What you have to do
Repeat the entire listing exactly as written.
::::::
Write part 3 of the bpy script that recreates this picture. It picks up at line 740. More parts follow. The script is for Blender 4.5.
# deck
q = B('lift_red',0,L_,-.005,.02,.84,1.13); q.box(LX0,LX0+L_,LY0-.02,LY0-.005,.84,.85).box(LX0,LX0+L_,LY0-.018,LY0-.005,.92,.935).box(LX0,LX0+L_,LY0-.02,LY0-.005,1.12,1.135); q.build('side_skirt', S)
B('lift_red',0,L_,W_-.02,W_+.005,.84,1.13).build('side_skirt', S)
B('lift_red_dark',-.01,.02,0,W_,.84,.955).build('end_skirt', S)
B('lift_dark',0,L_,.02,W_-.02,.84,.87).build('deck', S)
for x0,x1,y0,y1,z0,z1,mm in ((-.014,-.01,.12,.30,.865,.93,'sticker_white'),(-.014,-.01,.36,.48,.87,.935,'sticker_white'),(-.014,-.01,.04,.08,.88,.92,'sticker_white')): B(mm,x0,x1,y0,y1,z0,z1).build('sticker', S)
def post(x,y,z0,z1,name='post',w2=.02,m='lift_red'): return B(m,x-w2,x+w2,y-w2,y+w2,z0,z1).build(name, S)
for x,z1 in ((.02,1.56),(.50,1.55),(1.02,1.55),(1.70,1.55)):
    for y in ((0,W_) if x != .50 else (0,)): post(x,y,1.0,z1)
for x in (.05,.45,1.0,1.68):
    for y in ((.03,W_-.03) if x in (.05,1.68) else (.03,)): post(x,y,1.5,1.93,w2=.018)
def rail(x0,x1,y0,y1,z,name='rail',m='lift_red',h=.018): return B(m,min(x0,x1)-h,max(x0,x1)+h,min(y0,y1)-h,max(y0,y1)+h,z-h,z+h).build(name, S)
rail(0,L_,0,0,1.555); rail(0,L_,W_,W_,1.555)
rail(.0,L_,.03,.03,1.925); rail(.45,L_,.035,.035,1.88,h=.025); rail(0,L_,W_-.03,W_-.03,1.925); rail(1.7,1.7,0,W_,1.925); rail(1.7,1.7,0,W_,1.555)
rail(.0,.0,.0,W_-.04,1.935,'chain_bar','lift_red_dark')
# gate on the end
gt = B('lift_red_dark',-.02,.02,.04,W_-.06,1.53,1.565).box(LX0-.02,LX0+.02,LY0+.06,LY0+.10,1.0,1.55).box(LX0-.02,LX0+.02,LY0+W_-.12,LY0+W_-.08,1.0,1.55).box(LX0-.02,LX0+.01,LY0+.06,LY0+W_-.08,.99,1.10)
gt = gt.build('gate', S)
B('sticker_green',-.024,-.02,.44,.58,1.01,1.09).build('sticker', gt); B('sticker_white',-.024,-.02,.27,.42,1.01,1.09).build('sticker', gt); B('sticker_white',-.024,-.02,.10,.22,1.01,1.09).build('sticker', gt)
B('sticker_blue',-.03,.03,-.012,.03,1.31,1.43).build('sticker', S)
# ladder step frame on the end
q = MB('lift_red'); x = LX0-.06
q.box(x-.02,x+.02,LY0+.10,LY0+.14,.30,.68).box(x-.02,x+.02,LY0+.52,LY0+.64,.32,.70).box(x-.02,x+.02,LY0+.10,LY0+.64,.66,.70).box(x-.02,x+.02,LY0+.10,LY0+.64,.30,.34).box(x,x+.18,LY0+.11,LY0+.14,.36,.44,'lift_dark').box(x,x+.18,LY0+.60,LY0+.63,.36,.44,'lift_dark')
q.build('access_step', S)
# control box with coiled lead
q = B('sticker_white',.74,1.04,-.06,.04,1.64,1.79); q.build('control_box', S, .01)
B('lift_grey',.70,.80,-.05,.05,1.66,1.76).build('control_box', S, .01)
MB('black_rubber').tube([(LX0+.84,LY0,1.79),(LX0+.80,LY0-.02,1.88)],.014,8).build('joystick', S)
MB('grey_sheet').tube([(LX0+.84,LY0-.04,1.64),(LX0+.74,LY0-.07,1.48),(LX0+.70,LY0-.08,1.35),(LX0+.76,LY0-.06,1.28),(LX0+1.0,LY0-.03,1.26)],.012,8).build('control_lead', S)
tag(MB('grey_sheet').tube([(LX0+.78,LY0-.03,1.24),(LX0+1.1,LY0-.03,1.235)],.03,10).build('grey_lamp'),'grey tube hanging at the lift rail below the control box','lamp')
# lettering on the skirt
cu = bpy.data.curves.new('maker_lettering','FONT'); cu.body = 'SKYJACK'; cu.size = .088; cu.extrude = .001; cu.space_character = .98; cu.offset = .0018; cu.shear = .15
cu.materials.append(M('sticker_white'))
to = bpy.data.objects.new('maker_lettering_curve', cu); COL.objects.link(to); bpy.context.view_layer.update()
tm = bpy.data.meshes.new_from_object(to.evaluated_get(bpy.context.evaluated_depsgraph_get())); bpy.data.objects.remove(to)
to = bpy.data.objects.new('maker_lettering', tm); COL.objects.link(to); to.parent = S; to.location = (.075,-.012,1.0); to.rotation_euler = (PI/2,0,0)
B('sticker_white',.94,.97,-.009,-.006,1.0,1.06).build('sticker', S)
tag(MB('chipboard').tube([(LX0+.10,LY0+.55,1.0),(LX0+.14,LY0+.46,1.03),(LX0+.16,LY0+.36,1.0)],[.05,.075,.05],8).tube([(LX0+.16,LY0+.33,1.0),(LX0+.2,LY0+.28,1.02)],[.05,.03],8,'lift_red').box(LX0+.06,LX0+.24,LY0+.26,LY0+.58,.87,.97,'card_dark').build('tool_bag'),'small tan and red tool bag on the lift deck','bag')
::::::
Answer to the problem
Write part 3 of the bpy script that recreates this picture. It picks up at line 740. More parts follow. The script is for Blender 4.5.
# deck
q = B('lift_red',0,L_,-.005,.02,.84,1.13); q.box(LX0,LX0+L_,LY0-.02,LY0-.005,.84,.85).box(LX0,LX0+L_,LY0-.018,LY0-.005,.92,.935).box(LX0,LX0+L_,LY0-.02,LY0-.005,1.12,1.135); q.build('side_skirt', S)
B('lift_red',0,L_,W_-.02,W_+.005,.84,1.13).build('side_skirt', S)
B('lift_red_dark',-.01,.02,0,W_,.84,.955).build('end_skirt', S)
B('lift_dark',0,L_,.02,W_-.02,.84,.87).build('deck', S)
for x0,x1,y0,y1,z0,z1,mm in ((-.014,-.01,.12,.30,.865,.93,'sticker_white'),(-.014,-.01,.36,.48,.87,.935,'sticker_white'),(-.014,-.01,.04,.08,.88,.92,'sticker_white')): B(mm,x0,x1,y0,y1,z0,z1).build('sticker', S)
def post(x,y,z0,z1,name='post',w2=.02,m='lift_red'): return B(m,x-w2,x+w2,y-w2,y+w2,z0,z1).build(name, S)
for x,z1 in ((.02,1.56),(.50,1.55),(1.02,1.55),(1.70,1.55)):
    for y in ((0,W_) if x != .50 else (0,)): post(x,y,1.0,z1)
for x in (.05,.45,1.0,1.68):
    for y in ((.03,W_-.03) if x in (.05,1.68) else (.03,)): post(x,y,1.5,1.93,w2=.018)
def rail(x0,x1,y0,y1,z,name='rail',m='lift_red',h=.018): return B(m,min(x0,x1)-h,max(x0,x1)+h,min(y0,y1)-h,max(y0,y1)+h,z-h,z+h).build(name, S)
rail(0,L_,0,0,1.555); rail(0,L_,W_,W_,1.555)
rail(.0,L_,.03,.03,1.925); rail(.45,L_,.035,.035,1.88,h=.025); rail(0,L_,W_-.03,W_-.03,1.925); rail(1.7,1.7,0,W_,1.925); rail(1.7,1.7,0,W_,1.555)
rail(.0,.0,.0,W_-.04,1.935,'chain_bar','lift_red_dark')
# gate on the end
gt = B('lift_red_dark',-.02,.02,.04,W_-.06,1.53,1.565).box(LX0-.02,LX0+.02,LY0+.06,LY0+.10,1.0,1.55).box(LX0-.02,LX0+.02,LY0+W_-.12,LY0+W_-.08,1.0,1.55).box(LX0-.02,LX0+.01,LY0+.06,LY0+W_-.08,.99,1.10)
gt = gt.build('gate', S)
B('sticker_green',-.024,-.02,.44,.58,1.01,1.09).build('sticker', gt); B('sticker_white',-.024,-.02,.27,.42,1.01,1.09).build('sticker', gt); B('sticker_white',-.024,-.02,.10,.22,1.01,1.09).build('sticker', gt)
B('sticker_blue',-.03,.03,-.012,.03,1.31,1.43).build('sticker', S)
# ladder step frame on the end
q = MB('lift_red'); x = LX0-.06
q.box(x-.02,x+.02,LY0+.10,LY0+.14,.30,.68).box(x-.02,x+.02,LY0+.52,LY0+.64,.32,.70).box(x-.02,x+.02,LY0+.10,LY0+.64,.66,.70).box(x-.02,x+.02,LY0+.10,LY0+.64,.30,.34).box(x,x+.18,LY0+.11,LY0+.14,.36,.44,'lift_dark').box(x,x+.18,LY0+.60,LY0+.63,.36,.44,'lift_dark')
q.build('access_step', S)
# control box with coiled lead
q = B('sticker_white',.74,1.04,-.06,.04,1.64,1.79); q.build('control_box', S, .01)
B('lift_grey',.70,.80,-.05,.05,1.66,1.76).build('control_box', S, .01)
MB('black_rubber').tube([(LX0+.84,LY0,1.79),(LX0+.80,LY0-.02,1.88)],.014,8).build('joystick', S)
MB('grey_sheet').tube([(LX0+.84,LY0-.04,1.64),(LX0+.74,LY0-.07,1.48),(LX0+.70,LY0-.08,1.35),(LX0+.76,LY0-.06,1.28),(LX0+1.0,LY0-.03,1.26)],.012,8).build('control_lead', S)
tag(MB('grey_sheet').tube([(LX0+.78,LY0-.03,1.24),(LX0+1.1,LY0-.03,1.235)],.03,10).build('grey_lamp'),'grey tube hanging at the lift rail below the control box','lamp')
# lettering on the skirt
cu = bpy.data.curves.new('maker_lettering','FONT'); cu.body = 'SKYJACK'; cu.size = .088; cu.extrude = .001; cu.space_character = .98; cu.offset = .0018; cu.shear = .15
cu.materials.append(M('sticker_white'))
to = bpy.data.objects.new('maker_lettering_curve', cu); COL.objects.link(to); bpy.context.view_layer.update()
tm = bpy.data.meshes.new_from_object(to.evaluated_get(bpy.context.evaluated_depsgraph_get())); bpy.data.objects.remove(to)
to = bpy.data.objects.new('maker_lettering', tm); COL.objects.link(to); to.parent = S; to.location = (.075,-.012,1.0); to.rotation_euler = (PI/2,0,0)
B('sticker_white',.94,.97,-.009,-.006,1.0,1.06).build('sticker', S)
tag(MB('chipboard').tube([(LX0+.10,LY0+.55,1.0),(LX0+.14,LY0+.46,1.03),(LX0+.16,LY0+.36,1.0)],[.05,.075,.05],8).tube([(LX0+.16,LY0+.33,1.0),(LX0+.2,LY0+.28,1.02)],[.05,.03],8,'lift_red').box(LX0+.06,LX0+.24,LY0+.26,LY0+.58,.87,.97,'card_dark').build('tool_bag'),'small tan and red tool bag on the lift deck','bag')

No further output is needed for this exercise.